Records with scene code:
-- Begin --
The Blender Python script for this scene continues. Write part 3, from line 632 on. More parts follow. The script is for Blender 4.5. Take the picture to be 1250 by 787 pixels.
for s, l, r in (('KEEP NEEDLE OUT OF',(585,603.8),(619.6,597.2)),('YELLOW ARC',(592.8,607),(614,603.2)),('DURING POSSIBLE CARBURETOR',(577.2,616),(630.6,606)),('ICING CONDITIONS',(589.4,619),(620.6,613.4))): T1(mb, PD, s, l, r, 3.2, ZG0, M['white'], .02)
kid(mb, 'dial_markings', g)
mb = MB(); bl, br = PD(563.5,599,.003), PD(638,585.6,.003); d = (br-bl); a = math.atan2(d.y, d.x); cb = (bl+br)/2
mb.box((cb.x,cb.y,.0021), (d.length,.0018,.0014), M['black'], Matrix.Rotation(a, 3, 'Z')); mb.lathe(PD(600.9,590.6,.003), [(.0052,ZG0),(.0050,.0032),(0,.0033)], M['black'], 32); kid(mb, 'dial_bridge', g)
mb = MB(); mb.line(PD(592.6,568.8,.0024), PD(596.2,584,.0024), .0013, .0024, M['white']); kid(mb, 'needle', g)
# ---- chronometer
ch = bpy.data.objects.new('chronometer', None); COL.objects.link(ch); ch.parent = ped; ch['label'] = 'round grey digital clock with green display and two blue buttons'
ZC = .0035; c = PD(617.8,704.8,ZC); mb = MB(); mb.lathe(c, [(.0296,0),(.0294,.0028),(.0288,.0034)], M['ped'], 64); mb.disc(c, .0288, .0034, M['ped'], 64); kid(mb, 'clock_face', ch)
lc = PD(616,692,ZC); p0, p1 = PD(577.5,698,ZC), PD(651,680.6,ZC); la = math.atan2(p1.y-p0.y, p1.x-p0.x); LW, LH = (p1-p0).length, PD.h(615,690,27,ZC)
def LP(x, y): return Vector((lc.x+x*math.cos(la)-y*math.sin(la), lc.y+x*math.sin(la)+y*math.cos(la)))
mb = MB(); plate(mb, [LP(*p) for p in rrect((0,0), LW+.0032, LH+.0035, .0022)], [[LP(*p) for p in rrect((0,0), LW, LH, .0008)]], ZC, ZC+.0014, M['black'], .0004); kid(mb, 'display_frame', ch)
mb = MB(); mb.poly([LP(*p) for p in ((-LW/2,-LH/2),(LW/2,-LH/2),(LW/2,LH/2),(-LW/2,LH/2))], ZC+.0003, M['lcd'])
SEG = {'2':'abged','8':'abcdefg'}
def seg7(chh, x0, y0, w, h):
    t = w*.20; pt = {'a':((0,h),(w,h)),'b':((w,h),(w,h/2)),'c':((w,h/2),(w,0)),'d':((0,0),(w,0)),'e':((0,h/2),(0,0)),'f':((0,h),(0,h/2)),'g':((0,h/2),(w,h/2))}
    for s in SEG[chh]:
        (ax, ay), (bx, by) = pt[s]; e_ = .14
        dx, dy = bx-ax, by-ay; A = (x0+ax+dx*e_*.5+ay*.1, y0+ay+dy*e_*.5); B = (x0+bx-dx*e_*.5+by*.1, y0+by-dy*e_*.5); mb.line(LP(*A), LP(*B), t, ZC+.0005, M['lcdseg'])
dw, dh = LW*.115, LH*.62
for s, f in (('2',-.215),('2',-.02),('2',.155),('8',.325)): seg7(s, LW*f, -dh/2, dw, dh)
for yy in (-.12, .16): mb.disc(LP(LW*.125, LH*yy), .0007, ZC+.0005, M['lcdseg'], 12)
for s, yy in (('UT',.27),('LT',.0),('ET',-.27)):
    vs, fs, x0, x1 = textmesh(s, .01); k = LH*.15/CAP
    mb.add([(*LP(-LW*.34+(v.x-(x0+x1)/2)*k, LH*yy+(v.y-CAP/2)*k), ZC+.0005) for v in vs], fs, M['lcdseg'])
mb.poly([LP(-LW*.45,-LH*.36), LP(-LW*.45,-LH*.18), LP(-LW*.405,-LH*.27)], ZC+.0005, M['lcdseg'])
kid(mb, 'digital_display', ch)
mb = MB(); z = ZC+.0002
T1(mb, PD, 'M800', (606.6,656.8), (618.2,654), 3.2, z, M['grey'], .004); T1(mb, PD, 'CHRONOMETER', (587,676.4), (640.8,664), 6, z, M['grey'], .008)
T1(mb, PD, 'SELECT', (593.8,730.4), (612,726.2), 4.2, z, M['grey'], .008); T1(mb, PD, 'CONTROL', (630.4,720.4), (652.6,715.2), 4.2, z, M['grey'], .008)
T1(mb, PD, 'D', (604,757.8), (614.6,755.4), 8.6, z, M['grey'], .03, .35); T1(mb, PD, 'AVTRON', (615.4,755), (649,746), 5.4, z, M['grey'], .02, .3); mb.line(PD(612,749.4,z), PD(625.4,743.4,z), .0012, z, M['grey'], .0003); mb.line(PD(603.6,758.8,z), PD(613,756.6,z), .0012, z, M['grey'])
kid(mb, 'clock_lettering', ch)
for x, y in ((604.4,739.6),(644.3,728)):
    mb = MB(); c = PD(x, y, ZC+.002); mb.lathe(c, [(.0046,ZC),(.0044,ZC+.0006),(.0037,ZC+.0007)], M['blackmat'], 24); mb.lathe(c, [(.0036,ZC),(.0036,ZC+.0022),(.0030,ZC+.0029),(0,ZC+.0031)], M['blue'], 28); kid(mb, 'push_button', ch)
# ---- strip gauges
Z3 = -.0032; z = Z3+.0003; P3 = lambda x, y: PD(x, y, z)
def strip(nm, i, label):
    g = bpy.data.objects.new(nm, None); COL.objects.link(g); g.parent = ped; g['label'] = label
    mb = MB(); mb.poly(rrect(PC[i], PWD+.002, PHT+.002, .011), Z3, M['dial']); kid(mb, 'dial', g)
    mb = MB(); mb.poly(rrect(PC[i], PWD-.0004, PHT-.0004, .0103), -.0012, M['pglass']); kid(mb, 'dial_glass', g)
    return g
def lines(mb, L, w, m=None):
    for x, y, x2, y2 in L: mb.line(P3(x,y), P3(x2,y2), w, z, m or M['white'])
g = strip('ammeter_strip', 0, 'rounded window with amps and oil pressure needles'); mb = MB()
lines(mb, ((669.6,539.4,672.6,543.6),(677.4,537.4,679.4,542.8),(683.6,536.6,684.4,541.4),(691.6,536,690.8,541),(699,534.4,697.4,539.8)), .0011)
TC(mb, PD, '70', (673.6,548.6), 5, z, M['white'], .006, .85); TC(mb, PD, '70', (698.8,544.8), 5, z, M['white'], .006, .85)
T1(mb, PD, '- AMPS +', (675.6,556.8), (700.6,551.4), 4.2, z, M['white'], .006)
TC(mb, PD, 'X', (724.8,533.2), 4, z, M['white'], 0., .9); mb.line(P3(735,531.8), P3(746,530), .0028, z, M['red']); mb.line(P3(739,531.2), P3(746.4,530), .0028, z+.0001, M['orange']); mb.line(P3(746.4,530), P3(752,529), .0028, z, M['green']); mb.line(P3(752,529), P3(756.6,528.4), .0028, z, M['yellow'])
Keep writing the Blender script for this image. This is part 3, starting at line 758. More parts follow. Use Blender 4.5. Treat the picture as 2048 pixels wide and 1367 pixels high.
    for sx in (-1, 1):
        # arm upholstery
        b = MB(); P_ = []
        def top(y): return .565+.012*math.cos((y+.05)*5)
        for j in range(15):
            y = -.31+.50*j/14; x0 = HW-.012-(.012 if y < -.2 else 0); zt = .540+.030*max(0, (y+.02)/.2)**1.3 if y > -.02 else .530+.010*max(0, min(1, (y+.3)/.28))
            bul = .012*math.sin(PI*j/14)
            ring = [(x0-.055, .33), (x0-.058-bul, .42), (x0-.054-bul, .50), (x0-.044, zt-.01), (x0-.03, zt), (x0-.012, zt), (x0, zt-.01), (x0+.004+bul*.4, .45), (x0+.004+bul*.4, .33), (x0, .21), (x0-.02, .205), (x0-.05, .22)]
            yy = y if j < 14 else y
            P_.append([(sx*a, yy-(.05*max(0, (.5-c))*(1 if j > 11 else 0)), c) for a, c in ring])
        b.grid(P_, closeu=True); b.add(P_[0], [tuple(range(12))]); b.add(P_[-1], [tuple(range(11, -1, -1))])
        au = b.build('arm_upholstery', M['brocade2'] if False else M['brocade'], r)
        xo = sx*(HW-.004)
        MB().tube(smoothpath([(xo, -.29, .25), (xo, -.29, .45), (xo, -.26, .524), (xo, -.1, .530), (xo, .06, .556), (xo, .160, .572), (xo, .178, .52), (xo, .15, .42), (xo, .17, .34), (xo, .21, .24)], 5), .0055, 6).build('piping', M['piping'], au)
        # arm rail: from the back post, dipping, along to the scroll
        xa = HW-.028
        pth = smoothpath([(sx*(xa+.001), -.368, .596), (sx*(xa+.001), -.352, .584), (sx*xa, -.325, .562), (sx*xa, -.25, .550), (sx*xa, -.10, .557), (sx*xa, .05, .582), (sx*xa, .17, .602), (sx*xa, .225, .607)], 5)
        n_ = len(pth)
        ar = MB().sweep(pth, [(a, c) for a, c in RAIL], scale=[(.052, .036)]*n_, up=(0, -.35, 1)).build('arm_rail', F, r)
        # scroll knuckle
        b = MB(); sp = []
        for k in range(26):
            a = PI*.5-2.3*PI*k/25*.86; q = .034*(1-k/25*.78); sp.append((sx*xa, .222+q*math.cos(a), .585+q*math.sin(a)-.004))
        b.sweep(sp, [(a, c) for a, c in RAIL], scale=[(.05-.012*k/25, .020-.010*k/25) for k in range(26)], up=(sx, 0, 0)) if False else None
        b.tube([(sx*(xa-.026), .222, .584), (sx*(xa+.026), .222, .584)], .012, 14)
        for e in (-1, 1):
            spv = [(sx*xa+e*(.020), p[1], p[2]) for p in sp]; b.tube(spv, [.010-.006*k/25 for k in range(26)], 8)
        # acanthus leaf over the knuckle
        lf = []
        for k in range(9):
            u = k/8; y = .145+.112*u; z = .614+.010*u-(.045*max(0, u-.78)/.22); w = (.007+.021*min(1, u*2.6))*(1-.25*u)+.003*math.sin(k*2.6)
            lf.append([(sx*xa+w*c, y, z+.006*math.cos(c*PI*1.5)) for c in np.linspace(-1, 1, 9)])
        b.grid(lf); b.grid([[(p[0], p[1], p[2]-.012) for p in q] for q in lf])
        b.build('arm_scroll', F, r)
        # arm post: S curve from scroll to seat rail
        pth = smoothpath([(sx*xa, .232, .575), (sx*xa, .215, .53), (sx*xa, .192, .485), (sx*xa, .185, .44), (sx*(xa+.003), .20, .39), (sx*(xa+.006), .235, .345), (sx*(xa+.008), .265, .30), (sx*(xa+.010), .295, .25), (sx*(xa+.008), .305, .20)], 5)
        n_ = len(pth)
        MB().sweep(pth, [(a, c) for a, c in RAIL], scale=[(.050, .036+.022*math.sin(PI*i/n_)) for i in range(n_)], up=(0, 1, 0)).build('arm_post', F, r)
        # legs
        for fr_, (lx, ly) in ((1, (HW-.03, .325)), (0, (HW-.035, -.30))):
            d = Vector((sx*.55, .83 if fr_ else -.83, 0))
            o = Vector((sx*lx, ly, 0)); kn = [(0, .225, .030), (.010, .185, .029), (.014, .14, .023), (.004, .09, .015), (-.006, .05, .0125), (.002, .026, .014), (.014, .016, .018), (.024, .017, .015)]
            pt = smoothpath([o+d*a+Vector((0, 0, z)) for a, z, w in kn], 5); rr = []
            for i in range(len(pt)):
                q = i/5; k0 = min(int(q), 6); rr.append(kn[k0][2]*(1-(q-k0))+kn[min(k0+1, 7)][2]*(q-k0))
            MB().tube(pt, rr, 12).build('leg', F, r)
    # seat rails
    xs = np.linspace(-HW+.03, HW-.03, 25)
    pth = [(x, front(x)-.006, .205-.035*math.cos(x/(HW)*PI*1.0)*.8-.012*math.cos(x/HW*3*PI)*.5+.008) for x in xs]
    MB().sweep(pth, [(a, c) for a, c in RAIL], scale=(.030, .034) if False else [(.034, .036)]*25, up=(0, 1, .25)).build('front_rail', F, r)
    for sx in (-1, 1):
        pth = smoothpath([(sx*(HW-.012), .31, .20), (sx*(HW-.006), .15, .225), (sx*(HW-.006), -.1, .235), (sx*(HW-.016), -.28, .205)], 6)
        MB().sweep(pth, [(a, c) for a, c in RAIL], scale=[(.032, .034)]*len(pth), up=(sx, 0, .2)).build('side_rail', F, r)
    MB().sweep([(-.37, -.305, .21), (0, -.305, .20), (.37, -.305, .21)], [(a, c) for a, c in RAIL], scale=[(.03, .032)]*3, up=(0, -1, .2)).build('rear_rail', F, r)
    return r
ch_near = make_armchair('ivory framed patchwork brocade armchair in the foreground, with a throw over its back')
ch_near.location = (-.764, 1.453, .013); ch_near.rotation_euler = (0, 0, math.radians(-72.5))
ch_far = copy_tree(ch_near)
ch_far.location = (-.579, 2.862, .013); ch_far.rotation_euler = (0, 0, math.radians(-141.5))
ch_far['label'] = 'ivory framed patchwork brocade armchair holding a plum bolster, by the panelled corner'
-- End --
Task requirements. Go through the data and count each line that has the word "this", then give the total alone.

Exercise result. 2